*Required task*.
Without including any images, repeat the data exactly.
+ + + +
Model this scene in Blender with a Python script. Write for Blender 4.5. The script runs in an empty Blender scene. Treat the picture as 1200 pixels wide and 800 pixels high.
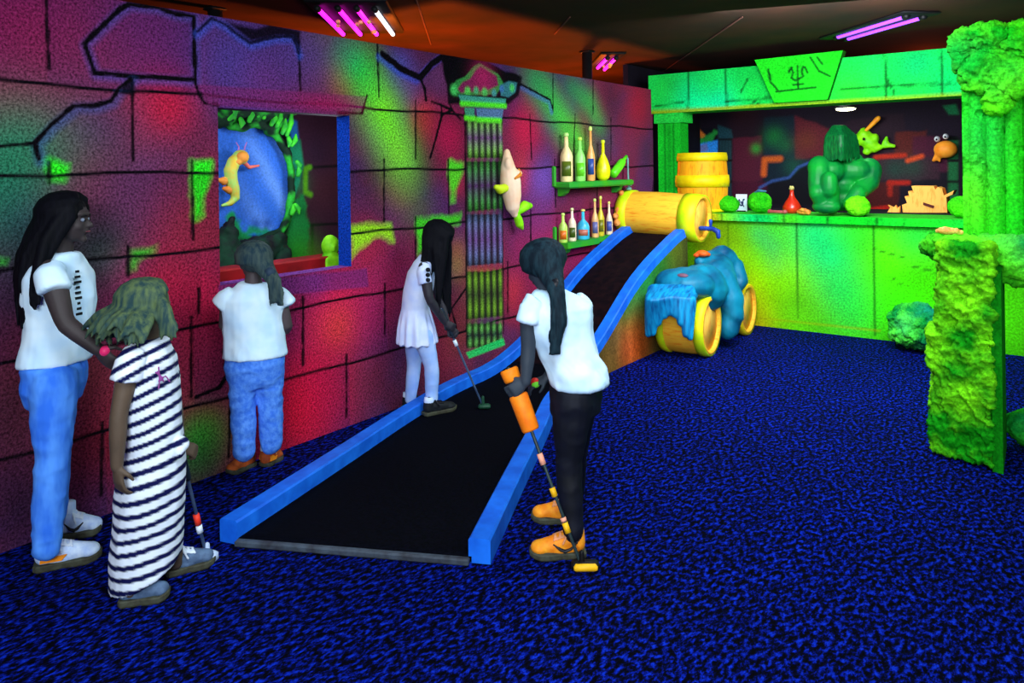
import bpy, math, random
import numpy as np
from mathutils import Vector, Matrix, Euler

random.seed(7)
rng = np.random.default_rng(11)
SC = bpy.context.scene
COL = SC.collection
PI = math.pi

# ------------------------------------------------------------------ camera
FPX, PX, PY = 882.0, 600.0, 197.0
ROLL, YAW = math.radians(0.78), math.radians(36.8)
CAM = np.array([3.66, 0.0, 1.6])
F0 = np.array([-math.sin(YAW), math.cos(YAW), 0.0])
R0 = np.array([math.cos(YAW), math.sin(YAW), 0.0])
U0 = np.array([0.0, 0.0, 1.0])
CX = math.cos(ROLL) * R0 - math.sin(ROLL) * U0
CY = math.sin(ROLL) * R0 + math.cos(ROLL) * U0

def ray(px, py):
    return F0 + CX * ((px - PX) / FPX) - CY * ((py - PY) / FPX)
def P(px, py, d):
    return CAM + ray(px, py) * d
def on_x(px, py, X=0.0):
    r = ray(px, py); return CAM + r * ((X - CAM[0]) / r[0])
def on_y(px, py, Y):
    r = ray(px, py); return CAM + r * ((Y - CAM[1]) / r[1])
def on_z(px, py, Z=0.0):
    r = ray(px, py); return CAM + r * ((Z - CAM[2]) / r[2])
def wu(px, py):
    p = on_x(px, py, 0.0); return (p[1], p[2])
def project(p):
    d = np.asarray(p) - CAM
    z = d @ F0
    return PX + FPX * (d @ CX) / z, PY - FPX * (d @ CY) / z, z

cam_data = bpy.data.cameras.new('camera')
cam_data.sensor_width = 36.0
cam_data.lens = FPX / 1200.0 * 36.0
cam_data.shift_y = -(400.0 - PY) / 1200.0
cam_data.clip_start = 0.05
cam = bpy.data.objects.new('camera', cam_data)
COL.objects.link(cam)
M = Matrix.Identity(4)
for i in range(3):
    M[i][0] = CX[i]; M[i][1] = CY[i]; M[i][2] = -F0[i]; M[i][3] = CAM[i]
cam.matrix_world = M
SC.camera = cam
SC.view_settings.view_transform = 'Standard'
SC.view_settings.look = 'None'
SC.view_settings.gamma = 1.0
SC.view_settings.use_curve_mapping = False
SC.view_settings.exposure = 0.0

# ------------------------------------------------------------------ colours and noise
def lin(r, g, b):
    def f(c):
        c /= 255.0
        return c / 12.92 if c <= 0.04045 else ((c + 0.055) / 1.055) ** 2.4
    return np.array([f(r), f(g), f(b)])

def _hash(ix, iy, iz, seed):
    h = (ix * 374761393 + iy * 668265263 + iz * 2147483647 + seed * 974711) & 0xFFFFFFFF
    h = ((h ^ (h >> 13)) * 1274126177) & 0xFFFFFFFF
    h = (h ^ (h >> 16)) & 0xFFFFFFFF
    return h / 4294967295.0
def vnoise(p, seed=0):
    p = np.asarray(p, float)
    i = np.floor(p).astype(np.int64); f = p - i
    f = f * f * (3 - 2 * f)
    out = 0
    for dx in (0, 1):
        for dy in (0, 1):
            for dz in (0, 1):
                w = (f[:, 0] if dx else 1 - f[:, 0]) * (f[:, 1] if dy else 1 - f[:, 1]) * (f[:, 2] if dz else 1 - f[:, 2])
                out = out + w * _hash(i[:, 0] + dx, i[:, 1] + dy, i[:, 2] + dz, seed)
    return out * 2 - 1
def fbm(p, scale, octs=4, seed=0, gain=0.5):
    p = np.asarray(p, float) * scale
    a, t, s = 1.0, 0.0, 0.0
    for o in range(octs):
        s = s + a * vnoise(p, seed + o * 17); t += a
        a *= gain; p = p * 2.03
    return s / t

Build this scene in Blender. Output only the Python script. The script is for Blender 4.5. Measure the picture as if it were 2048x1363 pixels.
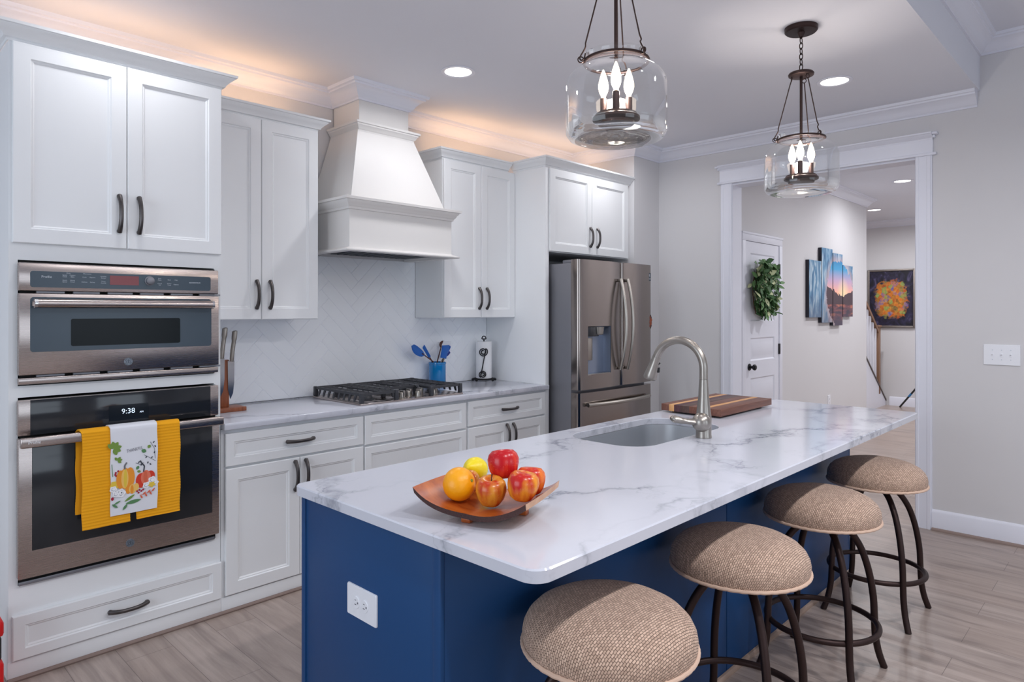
+ + + +
*Full output*.
Model this scene in Blender with a Python script. Write for Blender 4.5. The script runs in an empty Blender scene. Treat the picture as 1200 pixels wide and 800 pixels high.
import bpy, math, random
import numpy as np
from mathutils import Vector, Matrix, Euler

random.seed(7)
rng = np.random.default_rng(11)
SC = bpy.context.scene
COL = SC.collection
PI = math.pi

# ------------------------------------------------------------------ camera
FPX, PX, PY = 882.0, 600.0, 197.0
ROLL, YAW = math.radians(0.78), math.radians(36.8)
CAM = np.array([3.66, 0.0, 1.6])
F0 = np.array([-math.sin(YAW), math.cos(YAW), 0.0])
R0 = np.array([math.cos(YAW), math.sin(YAW), 0.0])
U0 = np.array([0.0, 0.0, 1.0])
CX = math.cos(ROLL) * R0 - math.sin(ROLL) * U0
CY = math.sin(ROLL) * R0 + math.cos(ROLL) * U0

def ray(px, py):
    return F0 + CX * ((px - PX) / FPX) - CY * ((py - PY) / FPX)
def P(px, py, d):
    return CAM + ray(px, py) * d
def on_x(px, py, X=0.0):
    r = ray(px, py); return CAM + r * ((X - CAM[0]) / r[0])
def on_y(px, py, Y):
    r = ray(px, py); return CAM + r * ((Y - CAM[1]) / r[1])
def on_z(px, py, Z=0.0):
    r = ray(px, py); return CAM + r * ((Z - CAM[2]) / r[2])
def wu(px, py):
    p = on_x(px, py, 0.0); return (p[1], p[2])
def project(p):
    d = np.asarray(p) - CAM
    z = d @ F0
    return PX + FPX * (d @ CX) / z, PY - FPX * (d @ CY) / z, z

cam_data = bpy.data.cameras.new('camera')
cam_data.sensor_width = 36.0
cam_data.lens = FPX / 1200.0 * 36.0
cam_data.shift_y = -(400.0 - PY) / 1200.0
cam_data.clip_start = 0.05
cam = bpy.data.objects.new('camera', cam_data)
COL.objects.link(cam)
M = Matrix.Identity(4)
for i in range(3):
    M[i][0] = CX[i]; M[i][1] = CY[i]; M[i][2] = -F0[i]; M[i][3] = CAM[i]
cam.matrix_world = M
SC.camera = cam
SC.view_settings.view_transform = 'Standard'
SC.view_settings.look = 'None'
SC.view_settings.gamma = 1.0
SC.view_settings.use_curve_mapping = False
SC.view_settings.exposure = 0.0

# ------------------------------------------------------------------ colours and noise
def lin(r, g, b):
    def f(c):
        c /= 255.0
        return c / 12.92 if c <= 0.04045 else ((c + 0.055) / 1.055) ** 2.4
    return np.array([f(r), f(g), f(b)])

def _hash(ix, iy, iz, seed):
    h = (ix * 374761393 + iy * 668265263 + iz * 2147483647 + seed * 974711) & 0xFFFFFFFF
    h = ((h ^ (h >> 13)) * 1274126177) & 0xFFFFFFFF
    h = (h ^ (h >> 16)) & 0xFFFFFFFF
    return h / 4294967295.0
def vnoise(p, seed=0):
    p = np.asarray(p, float)
    i = np.floor(p).astype(np.int64); f = p - i
    f = f * f * (3 - 2 * f)
    out = 0
    for dx in (0, 1):
        for dy in (0, 1):
            for dz in (0, 1):
                w = (f[:, 0] if dx else 1 - f[:, 0]) * (f[:, 1] if dy else 1 - f[:, 1]) * (f[:, 2] if dz else 1 - f[:, 2])
                out = out + w * _hash(i[:, 0] + dx, i[:, 1] + dy, i[:, 2] + dz, seed)
    return out * 2 - 1
def fbm(p, scale, octs=4, seed=0, gain=0.5):
    p = np.asarray(p, float) * scale
    a, t, s = 1.0, 0.0, 0.0
    for o in range(octs):
        s = s + a * vnoise(p, seed + o * 17); t += a
        a *= gain; p = p * 2.03
    return s / t

Build this scene in Blender. Output only the Python script. The script is for Blender 4.5. Measure the picture as if it were 2048x1363 pixels.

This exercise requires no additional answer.